Now or Never for Chelsea's Youth

The goal scored by Ruben Loftus-Cheek for Chelsea Under-21s against their Liverpool counterparts last week was the kind you see in highlights reels of the young Ronaldo at PSV Eindhoven, or the old VCR footage of a teenage Ryan Giggs running amok for his local team in Salford, in the last months before his Old Trafford debut.

It was the sort of goal that the Xbox generation would struggle to score on Fifa, let alone their local park, a mismatch in which Loftus-Cheek took the ball almost from kick-off and embarked on a run that was unstoppable in every sense. In fact, if one of the Liverpool players trailing in his wake had hopped on the Chelsea midfielder's back before he unleashed a right-footed shot past the goalkeeper it is debatable whether he would have even slowed down.

His reaction to this goal - 10 seconds into the second half, three opponents beaten - was telling: not so much joy as a bashful smile. It felt like Loftus?Cheek had inadvertently revealed an uncomfortable truth about the English game to which no one wanted to admit. That particular truth was that here was one of the best young English prospects in the game obliged to play at a level far beneath him, in what passes as reserve-team football these days, and yet still far enough from the Chelsea first team that he has started just one Premier League match all season and was substituted at half-time.

Each year, the Chelsea Supporters Trust poll their members on the changes they would like to see at the club and, after ticket prices, the preoccupation of match-going supporters is first-team opportunities for academy players. After all, the club have won everything there is to win in the past 12 years, even the unloved Europa League, which tends to get pushed to the back of the cabinet like an embarrassing wedding present.

As Chelsea embark next week on the latest unexpected challenge, the battle for 15th place with Norwich City, the question again presents itself: why can the club and their manager not accept the situation in which they find themselves is a chance to do things differently? If ever there was an end?of?era mood about Stamford Bridge it is now, and if ever a club could afford a period of rebuilding it is the Chelsea of 2015.

Amid the worst start to a season in 37 years there is no pressure on Jose Mourinho from the supporters who sing his name through every defeat. The only pressure is the history of what Roman Abramovich has done with struggling managers.

As for the club owner's feelings, who knows, but one can only assume he has accomplished most of whatever it is that Russian oligarchs want to accomplish in London. Yet Loftus-Cheek is understood to be exploring the possibility of his first loan move away from Chelsea to join the 33 others the club have farmed out.

Among them, Andreas Christensen and Tomas Kalas must wonder what the rationale was behind signing Papy Djilobodji from Nantes, a defender who was playing non-league football in France five years ago and has so far been given a single minute of action in the Capital One Cup against Walsall.

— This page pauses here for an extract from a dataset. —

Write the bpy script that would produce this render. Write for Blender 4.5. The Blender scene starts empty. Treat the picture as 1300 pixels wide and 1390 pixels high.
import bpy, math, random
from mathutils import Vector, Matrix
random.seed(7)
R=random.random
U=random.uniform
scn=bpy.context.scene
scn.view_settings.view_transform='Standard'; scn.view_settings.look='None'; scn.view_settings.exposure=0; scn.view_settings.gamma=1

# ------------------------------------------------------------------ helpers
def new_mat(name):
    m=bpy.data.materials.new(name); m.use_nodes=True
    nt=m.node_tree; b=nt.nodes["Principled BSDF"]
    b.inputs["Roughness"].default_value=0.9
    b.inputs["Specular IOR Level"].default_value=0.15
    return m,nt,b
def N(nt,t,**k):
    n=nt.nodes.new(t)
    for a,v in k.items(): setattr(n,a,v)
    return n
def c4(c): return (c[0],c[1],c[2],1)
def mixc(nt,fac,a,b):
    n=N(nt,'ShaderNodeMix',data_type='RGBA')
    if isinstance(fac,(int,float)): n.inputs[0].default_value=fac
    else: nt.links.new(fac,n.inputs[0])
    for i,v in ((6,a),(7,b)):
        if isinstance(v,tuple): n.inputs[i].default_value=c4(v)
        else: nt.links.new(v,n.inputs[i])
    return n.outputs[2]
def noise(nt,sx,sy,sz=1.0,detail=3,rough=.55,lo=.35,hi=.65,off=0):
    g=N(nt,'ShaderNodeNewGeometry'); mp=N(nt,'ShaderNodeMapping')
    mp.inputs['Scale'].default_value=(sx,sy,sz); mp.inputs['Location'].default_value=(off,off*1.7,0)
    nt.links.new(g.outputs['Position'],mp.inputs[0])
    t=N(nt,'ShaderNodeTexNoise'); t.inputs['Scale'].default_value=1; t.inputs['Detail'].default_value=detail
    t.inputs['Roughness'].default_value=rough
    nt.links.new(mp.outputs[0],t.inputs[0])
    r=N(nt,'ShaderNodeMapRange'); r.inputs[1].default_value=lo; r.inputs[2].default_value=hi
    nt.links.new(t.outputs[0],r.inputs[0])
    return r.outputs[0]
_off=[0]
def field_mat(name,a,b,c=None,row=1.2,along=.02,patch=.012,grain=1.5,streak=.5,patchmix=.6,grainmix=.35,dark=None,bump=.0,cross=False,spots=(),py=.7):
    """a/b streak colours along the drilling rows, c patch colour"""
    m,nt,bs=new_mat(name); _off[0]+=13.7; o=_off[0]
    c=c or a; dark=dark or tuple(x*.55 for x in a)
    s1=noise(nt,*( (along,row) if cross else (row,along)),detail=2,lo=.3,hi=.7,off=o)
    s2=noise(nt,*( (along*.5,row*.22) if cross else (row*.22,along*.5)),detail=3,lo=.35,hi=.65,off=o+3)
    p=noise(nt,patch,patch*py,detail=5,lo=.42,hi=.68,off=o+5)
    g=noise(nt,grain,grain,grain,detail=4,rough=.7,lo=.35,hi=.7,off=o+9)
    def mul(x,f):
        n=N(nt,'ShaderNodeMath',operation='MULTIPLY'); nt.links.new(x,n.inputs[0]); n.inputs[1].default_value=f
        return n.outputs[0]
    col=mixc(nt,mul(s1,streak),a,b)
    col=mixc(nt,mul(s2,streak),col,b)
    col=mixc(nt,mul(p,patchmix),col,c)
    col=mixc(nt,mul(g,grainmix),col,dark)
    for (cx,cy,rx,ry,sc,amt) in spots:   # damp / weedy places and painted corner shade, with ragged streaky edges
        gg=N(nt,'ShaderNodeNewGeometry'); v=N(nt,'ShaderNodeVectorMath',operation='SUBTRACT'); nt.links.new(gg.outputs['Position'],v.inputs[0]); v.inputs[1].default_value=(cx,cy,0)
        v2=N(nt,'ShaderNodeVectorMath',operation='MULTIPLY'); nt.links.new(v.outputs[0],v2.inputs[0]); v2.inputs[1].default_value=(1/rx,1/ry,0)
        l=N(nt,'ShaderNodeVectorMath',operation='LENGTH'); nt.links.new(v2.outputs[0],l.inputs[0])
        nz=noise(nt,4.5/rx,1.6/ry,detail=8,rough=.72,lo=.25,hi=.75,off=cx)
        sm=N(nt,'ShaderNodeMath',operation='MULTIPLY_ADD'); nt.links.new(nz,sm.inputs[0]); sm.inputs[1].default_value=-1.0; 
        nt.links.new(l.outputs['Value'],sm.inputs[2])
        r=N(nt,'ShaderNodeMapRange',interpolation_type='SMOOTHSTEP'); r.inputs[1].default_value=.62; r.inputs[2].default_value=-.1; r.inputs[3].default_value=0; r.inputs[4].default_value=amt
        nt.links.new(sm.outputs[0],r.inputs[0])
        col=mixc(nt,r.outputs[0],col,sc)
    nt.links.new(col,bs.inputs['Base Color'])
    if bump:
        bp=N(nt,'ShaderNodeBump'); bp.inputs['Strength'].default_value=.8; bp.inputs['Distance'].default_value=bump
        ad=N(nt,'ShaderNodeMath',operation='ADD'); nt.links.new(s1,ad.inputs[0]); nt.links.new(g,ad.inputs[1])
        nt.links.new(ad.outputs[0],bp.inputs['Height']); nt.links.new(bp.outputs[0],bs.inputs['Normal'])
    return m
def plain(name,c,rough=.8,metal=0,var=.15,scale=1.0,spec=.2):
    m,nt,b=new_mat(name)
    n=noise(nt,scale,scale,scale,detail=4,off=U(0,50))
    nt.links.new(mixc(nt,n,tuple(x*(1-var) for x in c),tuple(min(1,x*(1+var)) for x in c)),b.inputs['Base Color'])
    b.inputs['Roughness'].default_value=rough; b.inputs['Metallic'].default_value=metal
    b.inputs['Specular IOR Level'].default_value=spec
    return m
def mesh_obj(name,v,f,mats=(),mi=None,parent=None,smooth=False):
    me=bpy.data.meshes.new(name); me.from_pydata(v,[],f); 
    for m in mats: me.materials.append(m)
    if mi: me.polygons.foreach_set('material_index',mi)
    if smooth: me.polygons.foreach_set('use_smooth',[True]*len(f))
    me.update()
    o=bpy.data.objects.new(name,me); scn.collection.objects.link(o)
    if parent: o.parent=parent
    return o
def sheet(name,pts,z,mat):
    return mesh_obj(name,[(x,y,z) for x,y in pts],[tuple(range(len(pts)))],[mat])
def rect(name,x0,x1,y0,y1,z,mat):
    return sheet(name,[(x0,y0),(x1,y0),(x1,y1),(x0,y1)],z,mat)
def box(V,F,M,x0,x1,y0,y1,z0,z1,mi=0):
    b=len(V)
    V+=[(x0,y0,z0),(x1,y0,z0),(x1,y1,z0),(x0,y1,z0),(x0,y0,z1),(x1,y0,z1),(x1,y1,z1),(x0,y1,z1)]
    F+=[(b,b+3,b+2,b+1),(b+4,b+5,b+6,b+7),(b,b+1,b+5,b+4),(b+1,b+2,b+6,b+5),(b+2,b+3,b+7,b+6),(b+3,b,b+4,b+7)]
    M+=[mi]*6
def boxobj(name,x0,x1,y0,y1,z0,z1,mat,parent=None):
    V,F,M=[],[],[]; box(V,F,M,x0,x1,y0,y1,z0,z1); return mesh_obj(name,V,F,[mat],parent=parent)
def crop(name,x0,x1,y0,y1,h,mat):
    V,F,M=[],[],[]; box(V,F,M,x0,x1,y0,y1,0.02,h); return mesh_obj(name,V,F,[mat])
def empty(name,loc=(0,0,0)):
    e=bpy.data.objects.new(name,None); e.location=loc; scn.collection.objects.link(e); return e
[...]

From an academy that has won three of the last four FA Youth Cups, as well as last year's Under-19s Uefa Youth League - all achieved without the help of loaned players - the wait goes on for a regular first-team footballer.

Radamel Falcao, clearly struggling at the elite level last season, was signed instead of giving an opportunity to Dominic Solanke, Isaiah Brown or Tammy Abraham, three more for whom under-21s football barely longer holds a challenge.

Mourinho made a bold claim last year when he said that if Brown, Solanke and Lewis Baker did not become England senior internationals then he would "blame myself". All three are on season-long loans at Vitesse Arnhem, where Solanke, only just 18, has three goals in his past five games and Baker, 20, has started every game. The Dutch left-back Nathan Ake, a Chelsea academy boy on loan at Watford, was man of the match in the win against West Ham United and is now five places above his parent club in the Premier League.

There is a moment in the life of every club when you have to acknowledge it is time to do something differently. If Chelsea are looking to add new players in January then instead of the mediocrities available in the mid-season transfer window, they should look at bringing home some of the academy boys who know what it is to play for the club.

In years gone by the club could point to the standards set by the first team and demand that their young players reach the same before they were even considered, but that was before they faced the biggest meltdown in performance levels of the Abramovich era. They made a mess of the last transfer window and there are no certainties that they could put right in the next.

Rather, Loftus-Cheek's goal against Liverpool was a nudge in the ribs to a club who have always nurtured the best intentions about youth development but never quite had the courage to follow them through. That goal was a reminder of the excitement that can surround a young player and the possibilities that abound when you give him a proper chance to show what he can do.